■ **TASK OBJECTIVE**:
Retype everything in the listing, leaving each line exactly as it is.

■ **DATA**:
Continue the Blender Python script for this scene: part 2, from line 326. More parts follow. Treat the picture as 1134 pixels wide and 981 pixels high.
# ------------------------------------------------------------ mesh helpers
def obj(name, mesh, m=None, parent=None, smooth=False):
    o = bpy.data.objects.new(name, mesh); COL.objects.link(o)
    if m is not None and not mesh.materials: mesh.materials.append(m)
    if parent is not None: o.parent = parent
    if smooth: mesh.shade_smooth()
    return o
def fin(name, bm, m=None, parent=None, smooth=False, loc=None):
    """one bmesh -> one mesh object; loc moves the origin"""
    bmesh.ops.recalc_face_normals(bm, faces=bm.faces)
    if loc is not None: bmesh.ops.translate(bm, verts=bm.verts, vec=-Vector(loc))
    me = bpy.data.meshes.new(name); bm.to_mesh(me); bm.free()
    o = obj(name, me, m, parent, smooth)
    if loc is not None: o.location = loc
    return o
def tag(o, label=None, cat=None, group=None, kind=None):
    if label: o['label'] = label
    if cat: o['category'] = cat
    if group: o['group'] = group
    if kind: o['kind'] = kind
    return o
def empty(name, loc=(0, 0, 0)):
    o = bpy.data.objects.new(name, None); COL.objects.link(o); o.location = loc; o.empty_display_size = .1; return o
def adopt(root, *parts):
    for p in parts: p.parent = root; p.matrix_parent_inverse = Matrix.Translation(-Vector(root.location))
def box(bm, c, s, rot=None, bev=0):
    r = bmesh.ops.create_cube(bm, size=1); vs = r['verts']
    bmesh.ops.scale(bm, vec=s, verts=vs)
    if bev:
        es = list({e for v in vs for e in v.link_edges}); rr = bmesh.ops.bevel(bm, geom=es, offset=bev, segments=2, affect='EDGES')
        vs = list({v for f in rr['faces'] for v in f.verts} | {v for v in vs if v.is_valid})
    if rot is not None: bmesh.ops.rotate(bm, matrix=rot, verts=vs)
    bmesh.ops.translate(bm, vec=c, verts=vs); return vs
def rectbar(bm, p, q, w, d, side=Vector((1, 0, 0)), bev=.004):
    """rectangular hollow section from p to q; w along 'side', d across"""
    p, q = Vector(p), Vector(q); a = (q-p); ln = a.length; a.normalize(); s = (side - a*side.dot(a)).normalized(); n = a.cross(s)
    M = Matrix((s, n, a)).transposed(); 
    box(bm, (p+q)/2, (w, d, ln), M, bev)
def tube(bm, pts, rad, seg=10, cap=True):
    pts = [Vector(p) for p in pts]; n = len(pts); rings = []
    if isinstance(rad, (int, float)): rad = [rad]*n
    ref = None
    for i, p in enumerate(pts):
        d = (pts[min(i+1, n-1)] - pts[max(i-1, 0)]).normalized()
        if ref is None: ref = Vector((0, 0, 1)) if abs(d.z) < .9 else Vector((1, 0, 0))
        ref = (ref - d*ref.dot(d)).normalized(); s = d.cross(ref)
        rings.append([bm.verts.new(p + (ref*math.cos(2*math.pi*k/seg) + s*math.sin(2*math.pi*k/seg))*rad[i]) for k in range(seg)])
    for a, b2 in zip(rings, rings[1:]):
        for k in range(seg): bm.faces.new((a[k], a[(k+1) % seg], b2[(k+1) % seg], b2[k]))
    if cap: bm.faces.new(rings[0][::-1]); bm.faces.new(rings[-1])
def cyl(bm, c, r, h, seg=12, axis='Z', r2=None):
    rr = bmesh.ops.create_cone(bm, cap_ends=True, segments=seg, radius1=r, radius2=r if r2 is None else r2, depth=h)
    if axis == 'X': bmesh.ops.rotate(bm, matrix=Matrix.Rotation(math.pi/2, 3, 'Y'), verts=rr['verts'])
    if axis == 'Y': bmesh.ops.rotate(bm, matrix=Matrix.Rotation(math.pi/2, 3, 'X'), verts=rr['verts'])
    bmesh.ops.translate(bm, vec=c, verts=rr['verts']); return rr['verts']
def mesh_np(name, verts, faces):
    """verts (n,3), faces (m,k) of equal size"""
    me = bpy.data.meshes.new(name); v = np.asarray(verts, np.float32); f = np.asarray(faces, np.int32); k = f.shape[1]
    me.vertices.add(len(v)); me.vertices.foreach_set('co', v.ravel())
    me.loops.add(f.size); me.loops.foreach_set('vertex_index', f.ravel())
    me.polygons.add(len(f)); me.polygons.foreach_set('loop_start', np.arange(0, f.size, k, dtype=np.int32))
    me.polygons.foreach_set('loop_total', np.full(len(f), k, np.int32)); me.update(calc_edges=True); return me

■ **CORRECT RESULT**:
Continue the Blender Python script for this scene: part 2, from line 326. More parts follow. Treat the picture as 1134 pixels wide and 981 pixels high.
# ------------------------------------------------------------ mesh helpers
def obj(name, mesh, m=None, parent=None, smooth=False):
    o = bpy.data.objects.new(name, mesh); COL.objects.link(o)
    if m is not None and not mesh.materials: mesh.materials.append(m)
    if parent is not None: o.parent = parent
    if smooth: mesh.shade_smooth()
    return o
def fin(name, bm, m=None, parent=None, smooth=False, loc=None):
    """one bmesh -> one mesh object; loc moves the origin"""
    bmesh.ops.recalc_face_normals(bm, faces=bm.faces)
    if loc is not None: bmesh.ops.translate(bm, verts=bm.verts, vec=-Vector(loc))
    me = bpy.data.meshes.new(name); bm.to_mesh(me); bm.free()
    o = obj(name, me, m, parent, smooth)
    if loc is not None: o.location = loc
    return o
def tag(o, label=None, cat=None, group=None, kind=None):
    if label: o['label'] = label
    if cat: o['category'] = cat
    if group: o['group'] = group
    if kind: o['kind'] = kind
    return o
def empty(name, loc=(0, 0, 0)):
    o = bpy.data.objects.new(name, None); COL.objects.link(o); o.location = loc; o.empty_display_size = .1; return o
def adopt(root, *parts):
    for p in parts: p.parent = root; p.matrix_parent_inverse = Matrix.Translation(-Vector(root.location))
def box(bm, c, s, rot=None, bev=0):
    r = bmesh.ops.create_cube(bm, size=1); vs = r['verts']
    bmesh.ops.scale(bm, vec=s, verts=vs)
    if bev:
        es = list({e for v in vs for e in v.link_edges}); rr = bmesh.ops.bevel(bm, geom=es, offset=bev, segments=2, affect='EDGES')
        vs = list({v for f in rr['faces'] for v in f.verts} | {v for v in vs if v.is_valid})
    if rot is not None: bmesh.ops.rotate(bm, matrix=rot, verts=vs)
    bmesh.ops.translate(bm, vec=c, verts=vs); return vs
def rectbar(bm, p, q, w, d, side=Vector((1, 0, 0)), bev=.004):
    """rectangular hollow section from p to q; w along 'side', d across"""
    p, q = Vector(p), Vector(q); a = (q-p); ln = a.length; a.normalize(); s = (side - a*side.dot(a)).normalized(); n = a.cross(s)
    M = Matrix((s, n, a)).transposed(); 
    box(bm, (p+q)/2, (w, d, ln), M, bev)
def tube(bm, pts, rad, seg=10, cap=True):
    pts = [Vector(p) for p in pts]; n = len(pts); rings = []
    if isinstance(rad, (int, float)): rad = [rad]*n
    ref = None
    for i, p in enumerate(pts):
        d = (pts[min(i+1, n-1)] - pts[max(i-1, 0)]).normalized()
        if ref is None: ref = Vector((0, 0, 1)) if abs(d.z) < .9 else Vector((1, 0, 0))
        ref = (ref - d*ref.dot(d)).normalized(); s = d.cross(ref)
        rings.append([bm.verts.new(p + (ref*math.cos(2*math.pi*k/seg) + s*math.sin(2*math.pi*k/seg))*rad[i]) for k in range(seg)])
    for a, b2 in zip(rings, rings[1:]):
        for k in range(seg): bm.faces.new((a[k], a[(k+1) % seg], b2[(k+1) % seg], b2[k]))
    if cap: bm.faces.new(rings[0][::-1]); bm.faces.new(rings[-1])
def cyl(bm, c, r, h, seg=12, axis='Z', r2=None):
    rr = bmesh.ops.create_cone(bm, cap_ends=True, segments=seg, radius1=r, radius2=r if r2 is None else r2, depth=h)
    if axis == 'X': bmesh.ops.rotate(bm, matrix=Matrix.Rotation(math.pi/2, 3, 'Y'), verts=rr['verts'])
    if axis == 'Y': bmesh.ops.rotate(bm, matrix=Matrix.Rotation(math.pi/2, 3, 'X'), verts=rr['verts'])
    bmesh.ops.translate(bm, vec=c, verts=rr['verts']); return rr['verts']
def mesh_np(name, verts, faces):
    """verts (n,3), faces (m,k) of equal size"""
    me = bpy.data.meshes.new(name); v = np.asarray(verts, np.float32); f = np.asarray(faces, np.int32); k = f.shape[1]
    me.vertices.add(len(v)); me.vertices.foreach_set('co', v.ravel())
    me.loops.add(f.size); me.loops.foreach_set('vertex_index', f.ravel())
    me.polygons.add(len(f)); me.polygons.foreach_set('loop_start', np.arange(0, f.size, k, dtype=np.int32))
    me.polygons.foreach_set('loop_total', np.full(len(f), k, np.int32)); me.update(calc_edges=True); return me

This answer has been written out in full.